* [TASK TO COMPLETE]
Copy each line exactly. Leave nothing out.

>>>

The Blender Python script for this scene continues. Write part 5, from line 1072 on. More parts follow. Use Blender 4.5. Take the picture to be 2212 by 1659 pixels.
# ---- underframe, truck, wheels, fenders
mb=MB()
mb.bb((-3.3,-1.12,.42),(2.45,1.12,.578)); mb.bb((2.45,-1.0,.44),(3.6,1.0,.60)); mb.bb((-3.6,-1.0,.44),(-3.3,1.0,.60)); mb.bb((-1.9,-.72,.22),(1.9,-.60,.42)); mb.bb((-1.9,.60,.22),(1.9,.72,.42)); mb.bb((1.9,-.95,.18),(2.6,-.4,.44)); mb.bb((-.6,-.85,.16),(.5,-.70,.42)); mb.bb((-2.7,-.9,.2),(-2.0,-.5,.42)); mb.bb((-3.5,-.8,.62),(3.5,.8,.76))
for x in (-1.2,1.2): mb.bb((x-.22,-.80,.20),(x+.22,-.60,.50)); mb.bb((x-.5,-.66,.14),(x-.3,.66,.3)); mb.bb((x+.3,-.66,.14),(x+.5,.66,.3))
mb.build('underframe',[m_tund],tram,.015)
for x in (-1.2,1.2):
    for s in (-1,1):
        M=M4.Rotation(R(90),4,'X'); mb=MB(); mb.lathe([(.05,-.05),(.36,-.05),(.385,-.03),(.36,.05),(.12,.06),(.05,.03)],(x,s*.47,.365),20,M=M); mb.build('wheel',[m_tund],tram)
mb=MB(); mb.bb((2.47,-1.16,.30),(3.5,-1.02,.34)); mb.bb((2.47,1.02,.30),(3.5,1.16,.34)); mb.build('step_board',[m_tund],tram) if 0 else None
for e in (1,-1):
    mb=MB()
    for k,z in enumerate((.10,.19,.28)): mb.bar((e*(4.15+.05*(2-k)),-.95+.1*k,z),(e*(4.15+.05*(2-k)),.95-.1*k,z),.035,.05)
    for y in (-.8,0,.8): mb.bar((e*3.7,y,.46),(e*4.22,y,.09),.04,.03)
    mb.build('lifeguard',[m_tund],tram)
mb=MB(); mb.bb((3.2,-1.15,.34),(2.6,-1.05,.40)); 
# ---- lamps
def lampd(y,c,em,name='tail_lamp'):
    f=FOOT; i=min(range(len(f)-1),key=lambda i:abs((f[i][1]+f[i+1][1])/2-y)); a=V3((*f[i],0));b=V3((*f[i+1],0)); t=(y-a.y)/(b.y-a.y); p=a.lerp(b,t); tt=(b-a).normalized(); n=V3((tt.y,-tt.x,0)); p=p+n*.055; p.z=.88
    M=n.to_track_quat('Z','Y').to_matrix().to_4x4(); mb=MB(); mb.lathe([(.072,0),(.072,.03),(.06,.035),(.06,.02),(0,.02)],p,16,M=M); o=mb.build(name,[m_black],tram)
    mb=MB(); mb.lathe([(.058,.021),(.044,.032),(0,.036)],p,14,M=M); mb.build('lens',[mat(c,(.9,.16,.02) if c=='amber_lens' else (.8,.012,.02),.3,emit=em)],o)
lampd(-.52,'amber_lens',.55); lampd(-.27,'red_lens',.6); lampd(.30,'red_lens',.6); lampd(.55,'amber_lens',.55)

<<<

* [ANSWER TO THE PROBLEM]
The Blender Python script for this scene continues. Write part 5, from line 1072 on. More parts follow. Use Blender 4.5. Take the picture to be 2212 by 1659 pixels.
# ---- underframe, truck, wheels, fenders
mb=MB()
mb.bb((-3.3,-1.12,.42),(2.45,1.12,.578)); mb.bb((2.45,-1.0,.44),(3.6,1.0,.60)); mb.bb((-3.6,-1.0,.44),(-3.3,1.0,.60)); mb.bb((-1.9,-.72,.22),(1.9,-.60,.42)); mb.bb((-1.9,.60,.22),(1.9,.72,.42)); mb.bb((1.9,-.95,.18),(2.6,-.4,.44)); mb.bb((-.6,-.85,.16),(.5,-.70,.42)); mb.bb((-2.7,-.9,.2),(-2.0,-.5,.42)); mb.bb((-3.5,-.8,.62),(3.5,.8,.76))
for x in (-1.2,1.2): mb.bb((x-.22,-.80,.20),(x+.22,-.60,.50)); mb.bb((x-.5,-.66,.14),(x-.3,.66,.3)); mb.bb((x+.3,-.66,.14),(x+.5,.66,.3))
mb.build('underframe',[m_tund],tram,.015)
for x in (-1.2,1.2):
    for s in (-1,1):
        M=M4.Rotation(R(90),4,'X'); mb=MB(); mb.lathe([(.05,-.05),(.36,-.05),(.385,-.03),(.36,.05),(.12,.06),(.05,.03)],(x,s*.47,.365),20,M=M); mb.build('wheel',[m_tund],tram)
mb=MB(); mb.bb((2.47,-1.16,.30),(3.5,-1.02,.34)); mb.bb((2.47,1.02,.30),(3.5,1.16,.34)); mb.build('step_board',[m_tund],tram) if 0 else None
for e in (1,-1):
    mb=MB()
    for k,z in enumerate((.10,.19,.28)): mb.bar((e*(4.15+.05*(2-k)),-.95+.1*k,z),(e*(4.15+.05*(2-k)),.95-.1*k,z),.035,.05)
    for y in (-.8,0,.8): mb.bar((e*3.7,y,.46),(e*4.22,y,.09),.04,.03)
    mb.build('lifeguard',[m_tund],tram)
mb=MB(); mb.bb((3.2,-1.15,.34),(2.6,-1.05,.40)); 
# ---- lamps
def lampd(y,c,em,name='tail_lamp'):
    f=FOOT; i=min(range(len(f)-1),key=lambda i:abs((f[i][1]+f[i+1][1])/2-y)); a=V3((*f[i],0));b=V3((*f[i+1],0)); t=(y-a.y)/(b.y-a.y); p=a.lerp(b,t); tt=(b-a).normalized(); n=V3((tt.y,-tt.x,0)); p=p+n*.055; p.z=.88
    M=n.to_track_quat('Z','Y').to_matrix().to_4x4(); mb=MB(); mb.lathe([(.072,0),(.072,.03),(.06,.035),(.06,.02),(0,.02)],p,16,M=M); o=mb.build(name,[m_black],tram)
    mb=MB(); mb.lathe([(.058,.021),(.044,.032),(0,.036)],p,14,M=M); mb.build('lens',[mat(c,(.9,.16,.02) if c=='amber_lens' else (.8,.012,.02),.3,emit=em)],o)
lampd(-.52,'amber_lens',.55); lampd(-.27,'red_lens',.6); lampd(.30,'red_lens',.6); lampd(.55,'amber_lens',.55)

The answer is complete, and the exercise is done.